The inequity of Swarthmore’s endowment, revisited

March 27, 2014

I have been asked specific questions as a result of my op-ed concerning intergenerational inequity and Swarthmore’s endowment spending (The Phoenix, March 20, 2014, page 2). This short note contains a bit more data and as a result illustrates the issue more clearly.

The solid line on the graph shows the endowment return on investment (from Suzanne Welsh, Vice-President for Finance and Treasurer at Swarthmore) minus the inflation rate for the period 1987 to 2013. Also graphed is the endowment spending rate (dotted line). Notice how much the endowment return minus inflation fluctuates from year to year, due almost entirely to economic factors external to Swarthmore. Notice also how steady the spending rate is comparatively. This is exactly how an endowment protects the institution from yearly changes in the return on the endowment. Every time the endowment return minus inflation falls below the spending rate, the College has spent more money from the endowment than allowed for long-range financial stability in order to insulate the College from the negative financial situation. But just as important, every time the endowment return minus inflation falls above the spending rate, the College has spent less money from the endowment than it could have while still achieving long-range financial stability, leaving those funds in the endowment to be used in the future.

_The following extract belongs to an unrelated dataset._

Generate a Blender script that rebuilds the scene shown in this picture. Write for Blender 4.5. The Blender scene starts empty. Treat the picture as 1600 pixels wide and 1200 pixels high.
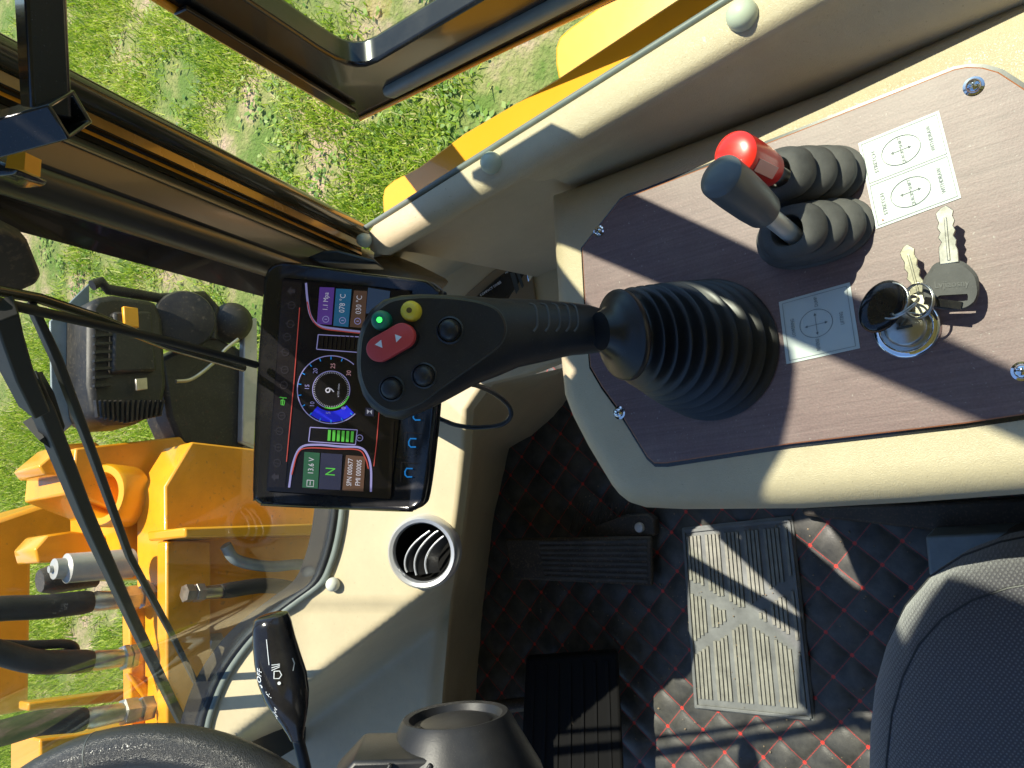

To make a comparison easier, the dashed line on the graph shows the average endowment return minus inflation for the entire time period. Perfect intergenerational equity would place this line on top of the spending rate data, while conservative planning would argue that this line should be slightly higher than the spending rate data. For Swarthmore, the gap between endowment return minus inflation and the spending rate is 4% on average, too large an amount to strike the proper balance of conservative financial management and intergenerational equity. Because the average spending rate at institutions with similar endowments is 1% higher than Swarthmore’s, I have to conclude that the people who determine the endowment spending policy at these institutions agree with me. The amount of money involved is substantial, because, 1-2% of Swarthmore’s present endowment is $15-30 million annually, an amount that could significantly strengthen the quality of the Swarthmore experience for every member of the College community.

Peter Collings is the Morris L. Clothier Professor of Physics at the college, and serves as the coordinator of Environmental Studies.